Nova Scotia

Nova Scotia businessman awarded 'bittersweet' $8.2M from province

A Nova Scotia entrepreneur has been awarded millions of dollars from the province for the way in which it went about expropriating land to twin a section of the Trans-Canada Highway, but he's not overjoyed with the decision.

Twinning of TransCanada thwarted company's expansion plans, says Stephen Smith

Highway 104, a section of the Trans-Canada Highway connecting mainland Nova Scotia to Cape Breton Island, is seen on Tuesday, May 24, 2016. (Andrew Vaughan/Canadian Press)

A Nova Scotia entrepreneur has been awarded more than $8 million from the provincial government for the way in which it went about expropriating land to twin a section of the Trans-Canada Highway in Antigonish County.

But Stephen Smith isn't overjoyed with the decision.

"While a traumatic legal dispute spread over 19 years has finally given me what I was promised I would receive, it is still only partial reimbursement for the many business losses I suffered," he said in a statement. 

"This litigation will only have a happy ending if lessons are learned and changes are made by the government of Nova Scotia."

Smith owned a company called S&D Central Supplies Ltd. that operated seven home-improvement stores in Nova Scotia. The firm was acquired on Jan. 1 by Kent Building Supplies, a division of J.D. Irving Ltd.

One of S&D Central's stores was located on a 20-hectare plot of land in Lower South River, N.S., that was bisected by the new Highway 104 route.

Dispute dates back to 1998

Smith said he had planned to expand his business on that property in part by adding a central distribution centre, but those plans hit a roadblock due to the highway's construction.

After 21 days of hearings, the Nova Scotia Utility and Review Board issued a decision Thursday saying that Smith was entitled to $8.2 million in compensation, plus interest. 

The award factors in things such as the market value of the land that was expropriated, business losses and other costs, such as building a fence along the new highway route.

It's a far cry from the $266,000 in compensation that Smith claims the Department of Transportation had originally offered.

Province could appeal

The review board noted that one portion of the property was left inaccessible, while the other portion was too small for the company to expand the retail store and build a new distribution centre as planned.

In his statement, Smith called the decision a "bittersweet victory."

One of his chief complaints is that there had been a lack of communication with the province since 1998, when he first learned that two of three proposed routes to twin the highway crossed the property.

Smith said he hopes the decision will make the government think twice about how it handles similar cases of expropriation.

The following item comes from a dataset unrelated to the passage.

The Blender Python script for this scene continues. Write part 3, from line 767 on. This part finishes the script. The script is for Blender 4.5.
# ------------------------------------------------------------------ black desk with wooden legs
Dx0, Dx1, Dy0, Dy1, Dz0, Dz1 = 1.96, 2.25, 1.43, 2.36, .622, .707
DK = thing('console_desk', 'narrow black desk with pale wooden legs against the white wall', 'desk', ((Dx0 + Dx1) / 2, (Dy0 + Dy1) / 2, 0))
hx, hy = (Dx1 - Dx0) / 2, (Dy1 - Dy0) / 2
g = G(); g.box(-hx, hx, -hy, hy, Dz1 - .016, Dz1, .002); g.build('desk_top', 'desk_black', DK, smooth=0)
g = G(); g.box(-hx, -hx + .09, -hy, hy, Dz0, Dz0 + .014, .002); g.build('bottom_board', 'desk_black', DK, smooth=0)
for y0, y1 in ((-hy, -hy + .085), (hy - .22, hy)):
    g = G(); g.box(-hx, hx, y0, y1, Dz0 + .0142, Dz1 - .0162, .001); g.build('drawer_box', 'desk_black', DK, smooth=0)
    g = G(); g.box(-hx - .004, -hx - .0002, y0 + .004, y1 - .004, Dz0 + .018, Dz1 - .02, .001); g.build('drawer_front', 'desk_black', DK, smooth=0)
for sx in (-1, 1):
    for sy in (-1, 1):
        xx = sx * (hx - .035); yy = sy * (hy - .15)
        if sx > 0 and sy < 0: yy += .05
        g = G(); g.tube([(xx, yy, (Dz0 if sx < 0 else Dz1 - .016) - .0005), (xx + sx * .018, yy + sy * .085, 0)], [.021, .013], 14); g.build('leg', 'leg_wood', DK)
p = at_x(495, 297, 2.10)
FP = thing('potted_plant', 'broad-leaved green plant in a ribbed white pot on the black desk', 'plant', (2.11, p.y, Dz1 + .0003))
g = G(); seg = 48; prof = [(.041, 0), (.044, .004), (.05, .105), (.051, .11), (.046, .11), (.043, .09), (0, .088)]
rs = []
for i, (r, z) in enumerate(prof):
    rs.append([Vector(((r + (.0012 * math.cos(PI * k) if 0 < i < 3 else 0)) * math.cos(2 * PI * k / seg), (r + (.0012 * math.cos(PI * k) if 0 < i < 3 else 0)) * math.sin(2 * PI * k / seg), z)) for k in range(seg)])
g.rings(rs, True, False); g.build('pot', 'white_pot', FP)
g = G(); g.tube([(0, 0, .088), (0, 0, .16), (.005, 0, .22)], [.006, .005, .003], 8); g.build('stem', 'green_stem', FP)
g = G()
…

"I am fortunate that I had the financial and legal resources to stand up for my rights as a landowner when it was necessary to do so, but I wish that it had not been necessary to do so," he said.

"I hope the government will take note of the board's comments about how I was treated during this process, if only to ensure that other Nova Scotians who may be facing expropriation do not have to endure what I endured."

The Department of Transportation has 30 days to appeal.

Asked to comment on the decision, a spokesperson for the department said staff are reviewing the decision and "considering next steps."